History of flamenco

The origin of flamenco origin is unknown, because historically Andalucía has is a real fusion of cultures. Some experts think that flamenco comes from monochord Islamic chants. Others attribute it to Jewish psalm-like melodies inspired by Byzantine chants. There are other specialists who believe that flamenco is quite close to the old Hindu musical system, based on the fact that gypsies – nomadic people who came from India – scattered throughout Europe and introduced it to Spain at the beginning of the 15th century.

Whatever its origins, flamenco, also known as cante jondo or cante grande, is the most representative expression of Andalusian folklore. Its popularity started to grow in the 18th century when some of the different styles that now exist were born from the copla. Some years later, flamenco was already a widely spread and a famous art form. Cafés Cantantes, establishments where singing took place like a live concert, were created. This was the first step for flamenco becoming a musical genre.

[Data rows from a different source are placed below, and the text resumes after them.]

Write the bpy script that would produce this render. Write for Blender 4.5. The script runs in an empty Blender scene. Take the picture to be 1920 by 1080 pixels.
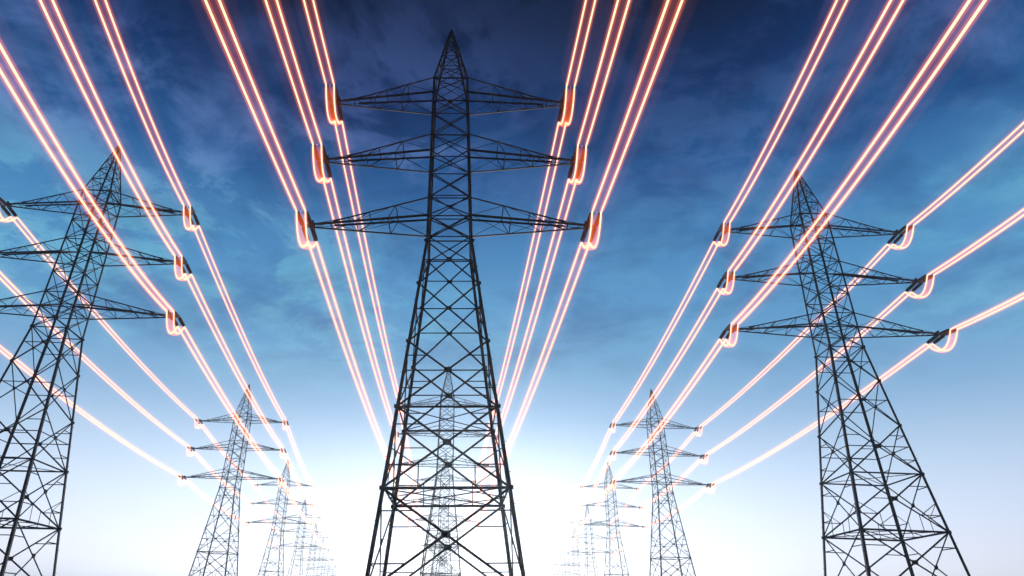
import bpy, bmesh, math, random
from mathutils import Vector, Matrix
random.seed(7)
sc = bpy.context.scene
R = math.radians

# ------------------------------------------------------------------ camera
CAMZ = 1.6                                   # eye height; all heights below are above the eye, then lifted by CAMZ
cd = bpy.data.cameras.new('camera'); cam = bpy.data.objects.new('camera', cd); sc.collection.objects.link(cam)
cd.sensor_width = 36.0; cd.lens = 36.0 * 1232 / 1920
cd.shift_x = (960 - 881.5) / 1920; cd.shift_y = -46.17 / 1920; cd.clip_start = 0.1; cd.clip_end = 12000
cam.matrix_world = Matrix.Translation((0, 0, CAMZ)) @ Matrix.Rotation(math.pi / 2 + 0.4930, 4, 'X') @ Matrix.Rotation(0.0232, 4, 'Z')
sc.camera = cam
sc.view_settings.view_transform = 'Standard'; sc.view_settings.look = 'None'
sc.view_settings.exposure = 0.0; sc.view_settings.gamma = 1.0
sc.render.resolution_x = 1024; sc.render.resolution_y = 576
cy = sc.cycles
cy.use_denoising = True; cy.max_bounces = 6; cy.volume_bounces = 1; cy.transparent_max_bounces = 64
cy.diffuse_bounces = 2; cy.glossy_bounces = 2; cy.sample_clamp_indirect = 4.0

# ------------------------------------------------------------------ sky
SUN_EL, SUN_AZ = 5.0, 0.0                    # the low sun stands straight ahead, behind the rows of pylons
def lin(r, g, b):
    f = lambda c: (c / 255 / 12.92) if c / 255 <= 0.04045 else ((c / 255 + 0.055) / 1.055) ** 2.4
    return (f(r), f(g), f(b), 1)
w = bpy.data.worlds.new('World'); sc.world = w; w.use_nodes = True
nt = w.node_tree; N = nt.nodes; L = nt.links; N.clear()
def nd(t, **k):
    n = N.new(t)
    for a, b in k.items(): setattr(n, a, b)
    return n
def mth(op, a, b=None, c=None, clamp=False):
    n = nd('ShaderNodeMath', operation=op, use_clamp=clamp)
    for i, v in enumerate((a, b, c)):
        if v is None: continue
        if isinstance(v, (int, float)): n.inputs[i].default_value = v
        else: L.new(v, n.inputs[i])
    return n.outputs[0]
def ramp(fac, stops, interp='LINEAR'):
    n = nd('ShaderNodeValToRGB'); n.color_ramp.interpolation = interp
    e = n.color_ramp.elements
    while len(e) > 1: e.remove(e[0])
    e[0].position, e[0].color = stops[0]
    for p, c in stops[1:]:
        x = e.new(p); x.color = c
    L.new(fac, n.inputs[0]); return n.outputs[0]
def mix(a, b, fac, blend='MIX'):
    n = nd('ShaderNodeMix', data_type='RGBA', blend_type=blend, clamp_factor=False)
    for s, v in ((n.inputs[0], fac), (n.inputs[6], a), (n.inputs[7], b)):
        if isinstance(v, (int, float, tuple)): s.default_value = v
        else: L.new(v, s)
    return n.outputs[2]
tc = nd('ShaderNodeTexCoord'); sep = nd('ShaderNodeSeparateXYZ'); L.new(tc.outputs['Generated'], sep.inputs[0])
X, Y, Z = sep.outputs
grad = ramp(Z, [
    (0.00, lin(238, 226, 226)), (0.05, lin(230, 224, 232)), (0.10, lin(204, 213, 234)), (0.18, lin(172, 197, 226)),
    (0.26, lin(128, 172, 212)), (0.337, lin(94, 154, 200)), (0.416, lin(82, 148, 198)), (0.494, lin(66, 128, 182)),
    (0.566, lin(34, 88, 146)), (0.665, lin(10, 47, 98)), (0.74, lin(3, 22, 56)), (0.80, lin(1, 12, 36)), (1.0, lin(1, 7, 22))])
# thin cloud, laid out on a flat layer high above
den = mth('ADD', mth('MAXIMUM', Z, 0.0), 0.10)
comb = nd('ShaderNodeCombineXYZ'); L.new(mth('DIVIDE', X, den), comb.inputs[0]); L.new(mth('DIVIDE', Y, den), comb.inputs[1])
def noise(scale, detail, rough, off, dist=0.0, sx=1.0, sy=1.0):
    m = nd('ShaderNodeMapping'); m.inputs['Location'].default_value = off; m.inputs['Scale'].default_value = (sx, sy, 1)
    L.new(comb.outputs[0], m.inputs[0])
    n = nd('ShaderNodeTexNoise'); n.inputs['Scale'].default_value = scale; n.inputs['Detail'].default_value = detail
    n.inputs['Roughness'].default_value = rough; n.inputs['Distortion'].default_value = dist
    L.new(m.outputs[0], n.inputs['Vector']); return n.outputs[0]
c1 = noise(4.2, 10, 0.66, (3.1, 1.7, 0), 0.35)
c2 = noise(1.5, 4, 0.55, (7.3, 2.2, 0))
c3 = noise(5.5, 6, 0.6, (1.3, 5.7, 0), 0.3)
cl = mth('MULTIPLY', mth('SUBTRACT', c1, 0.45, clamp=True), mth('MULTIPLY', mth('SUBTRACT', c2, 0.36, clamp=True), 62.0))
cl = mth('MULTIPLY', cl, mth('ADD', 0.45, c3), clamp=True)
side = ramp(mth('ADD', mth('MULTIPLY', X, 0.5), 0.5), [(.30, (1, 1, 1, 1)), (.46, (.8, .8, .8, 1)), (.56, (.25, .25, .25, 1)), (.70, (.3, .3, .3, 1)), (.8, (.8, .8, .8, 1))])
hi = ramp(Z, [(0.25, (0, 0, 0, 1)), (0.40, (.7, .7, .7, 1)), (0.62, (1, 1, 1, 1)), (0.85, (.55, .55, .55, 1))])
cl = mth('MULTIPLY', cl, hi)
ccol = ramp(Z, [(0.35, lin(124, 196, 220)), (0.47, lin(104, 176, 208)), (0.56, lin(98, 134, 192)), (0.66, lin(74, 98, 158)), (0.8, lin(28, 42, 82))])
skyc = mix(grad, ccol, mth('MULTIPLY', mth('MULTIPLY', cl, 0.8), side))
dk = noise(3.0, 8, 0.62, (9.1, 4.4, 0), 0.4)
skyc = mix(skyc, (0.45, 0.5, 0.62, 1), mth('MULTIPLY', mth('MULTIPLY', mth('SUBTRACT', dk, 0.47, clamp=True), 5.0, clamp=True), hi), 'MULTIPLY')
back = mth('ADD', 0.22, mth('MULTIPLY', mth('MULTIPLY', mth('ADD', Y, 0.35), 1.6, clamp=True), 0.78))   # the sky away from the sun is dark
skyc = mix(skyc, back, 1.0, 'MULTIPLY')
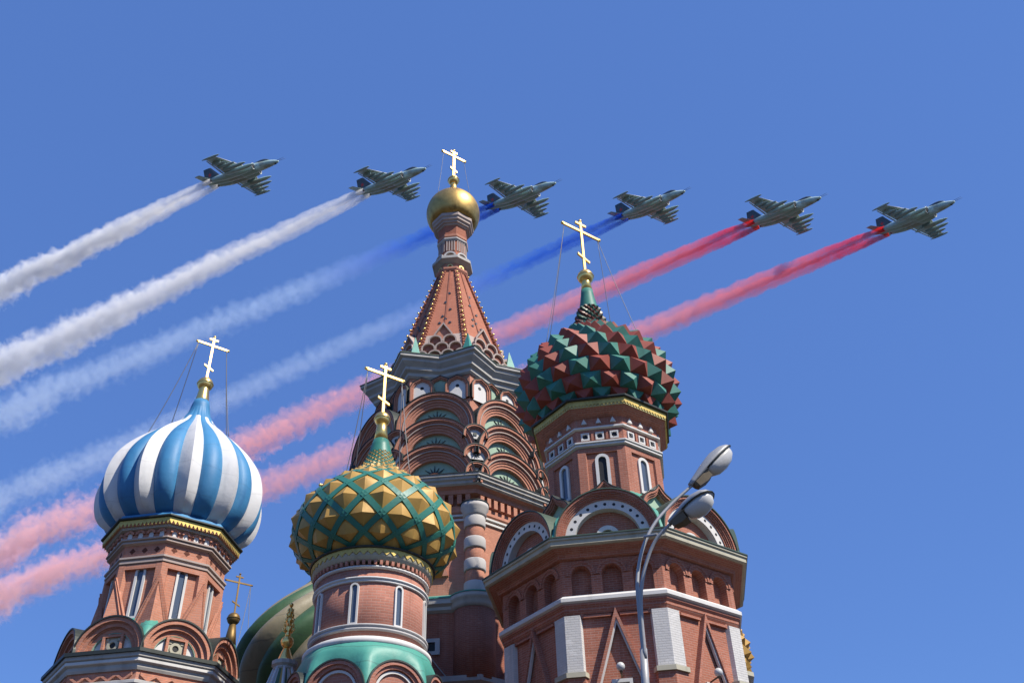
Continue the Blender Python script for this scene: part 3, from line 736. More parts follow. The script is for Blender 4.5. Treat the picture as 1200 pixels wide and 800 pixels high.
        for sg in (-1, 1):
            for i in range(N):
                line = []
                for j in range(len(rows)):
                    if rows[j][1] < z_lo - .1 or rows[j][1] > z_hi + .1: continue
                    line.append((j, 2 * PI * (i + .5) / N + sg * PI * j / N))
                # sample finer along the strip
                rowsets = []
                for (j, a), (j2, a2) in zip(line[:-1], line[1:]):
                    for s_ in (0, .25, .5, .75):
                        r = rows[j][0] * (1 - s_) + rows[j2][0] * s_; zz = rows[j][1] * (1 - s_) + rows[j2][1] * s_
                        nx = nrm[j][0] * (1 - s_) + nrm[j2][0] * s_; nz = nrm[j][1] * (1 - s_) + nrm[j2][1] * s_
                        aa = a * (1 - s_) + a2 * s_; rowsets.append((r, zz, nx, nz, aa))
                P = [Vector(((r) * math.cos(a), r * math.sin(a), zz)) for r, zz, nx, nz, a in rowsets]
                rings = []
                for q in range(len(P)):
                    r, zz, nx, nz, a = rowsets[q]
                    d_ = (P[min(q + 1, len(P) - 1)] - P[max(q - 1, 0)]).normalized()
                    nv = Vector((nx * math.cos(a), nx * math.sin(a), nz)).normalized(); wv = d_.cross(nv)
                    wd = rib * (2 * PI * r / N); 
                    rings.append([P[q] - wv * wd - nv * .03, P[q] - wv * wd + nv * (.03 + .025 * r), P[q] + wv * wd + nv * (.03 + .025 * r), P[q] + wv * wd - nv * .03])
                rb.loft(rings)
        rb.build(name_r, M['lattice'], t)
    lattice(14, fine, 0.228, 0.19, 0.085, 15.55, 18.70, 'gilded_facets', 'lattice_ribs')
    lattice(15, fine, 0.205, 0.30, 0.07, 18.74, 19.92, 'neck_scales', 'neck_lattice')
    MB().rev([(0.47, 19.75), (0.42, 19.95), (0.34, 20.3), (0.27, 20.55)], 24).build('dome_collar', M['lattice'], t)
    MB().rev([(0.26, 20.52), (0.2, 21.0), (0.17, 21.4)], 20).build('cross_neck', M['gold'], t)
    cross(t, 21.5, 23.95, 0.8, 0.062, ball_r=0.29, ball_z=21.47, cables=(1.15, 19.0, ((-1, 190), (-1, 150), (1, -15), (1, 60))))
    return t
gold_tower()

# ================================================================== swirled green dome behind
def green_tower():
    t = thing('domed_tower', (-8.43, 41.14, 0), 'tower with the green and beige swirled dome half hidden behind the gold one', 'tower', GROUP)
    MB().octa([(2.8, 0), (2.8, 14.6)]).build('drum', M['brick_raw'], t)
    MB().octa([(2.85, 14.2), (3.0, 14.3), (3.0, 14.6), (2.4, 14.9)]).build('cornice', M['cream'], t)
    prof = smooth_profile([(2.3, 14.7), (3.0, 15.1), (3.42, 15.8), (3.55, 16.6), (3.42, 17.4), (3.0, 18.2), (2.4, 18.95), (1.75, 19.6), (1.15, 20.2), (0.7, 20.8), (0.45, 21.4), (0.36, 21.8)], 46)
    NL = 14; SUB = 8; n = NL * SUB; d = MB(); bases = []
    for j, (r, z) in enumerate(prof):
        f = j / (len(prof) - 1); env = min(1, f * 6) * min(1, (1 - f) * 2.5)
        bases.append(d.add([(r * (1 + .13 * env * math.sin(PI * (i % SUB) / SUB) - .04 * env) * math.cos(2 * PI * i / n + f * 2.3), r * (1 + .13 * env * math.sin(PI * (i % SUB) / SUB) - .04 * env) * math.sin(2 * PI * i / n + f * 2.3), z) for i in range(n)]))
    for j in range(len(prof) - 1):
        for i in range(n):
            k = (i + 1) % n; d.cur = (i // SUB) % 2
            d.face((bases[j] + i, bases[j] + k, bases[j + 1] + k, bases[j + 1] + i), True)
    do = d.build('dome', [M['olive'], M['beige']], t)
    for e in do.data.edges:
        a, b = e.vertices
        if abs(a - b) == n and (a % n) % SUB == 0: e.use_edge_sharp = True
    MB().rev([(0.36, 21.7), (0.2, 22.8)], 20).build('cross_neck', M['gold'], t)
    cross(t, 22.8, 25.75, 1.1, 0.075, ball_r=0.34, ball_z=22.8)
green_tower()

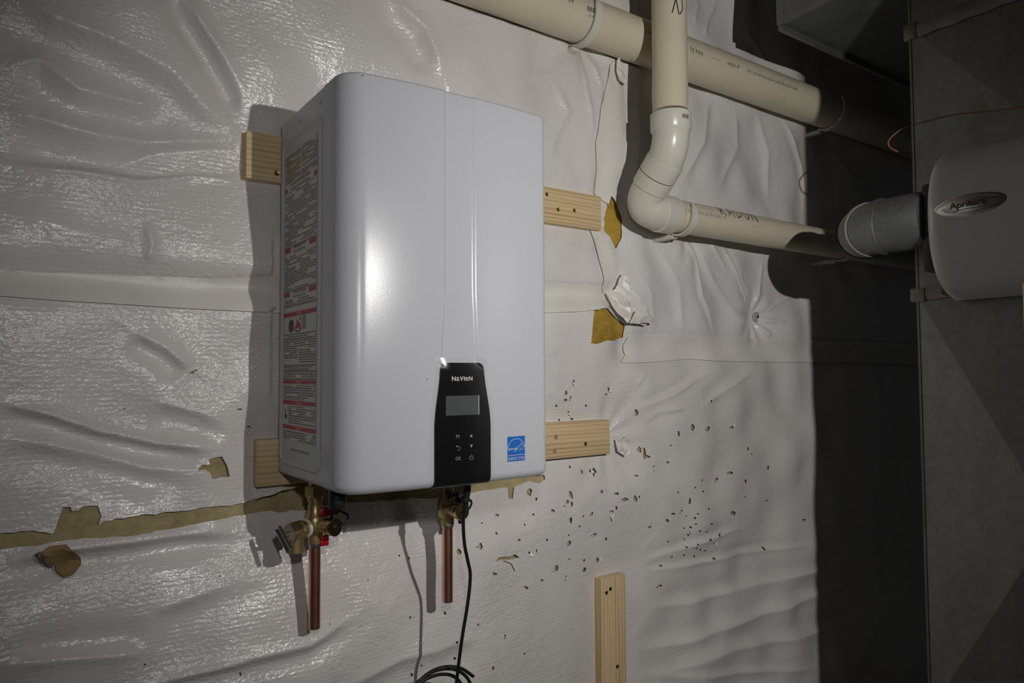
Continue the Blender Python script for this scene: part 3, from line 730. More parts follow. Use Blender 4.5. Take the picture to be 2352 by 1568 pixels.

Maestros such as the composer Manuel de Falla or the dramatist Federico García Lorca had an apocalyptic vision of flamenco because for them it had to be an art of the people, for the minorities from Andalucía, and not a commercial style. The fear of losing what they called ‘purity’ led them to create the first flamenco song competition, celebrated in Granada in 1922. The requirements to enter were that entrants were unknown singers; that they were local people from villages; and had not yet performed in the Cafés Cantantes.

This song competition was an important moment for flamenco and it took place in Granada, a province that had already played an important role in the history of the cante grande. In fact, the Sacromonte caves were where the zambra was actually created. Undoubtedly Granada is one of the main flamenco centres in Spain and, especially, the Sacromonte. This gypsy quarter is the centre of what experts call jondura and el duende, which dates back to the 16th century.

The first references we have of zambra are by María Gracia Cortés Campos in 1870. The zambra was often performed by dancers, musicians and people clapping all members of the same family.

But Granada developed other flamenco styles too such as the fandangos de Frasquito Yerbabuena, the soleá de Graná, and the granaína and media granaína, which were both created by Antonio Chacón. The Tango de Graná, characterized by its minor key and slow rhythm, is also worth mentioning.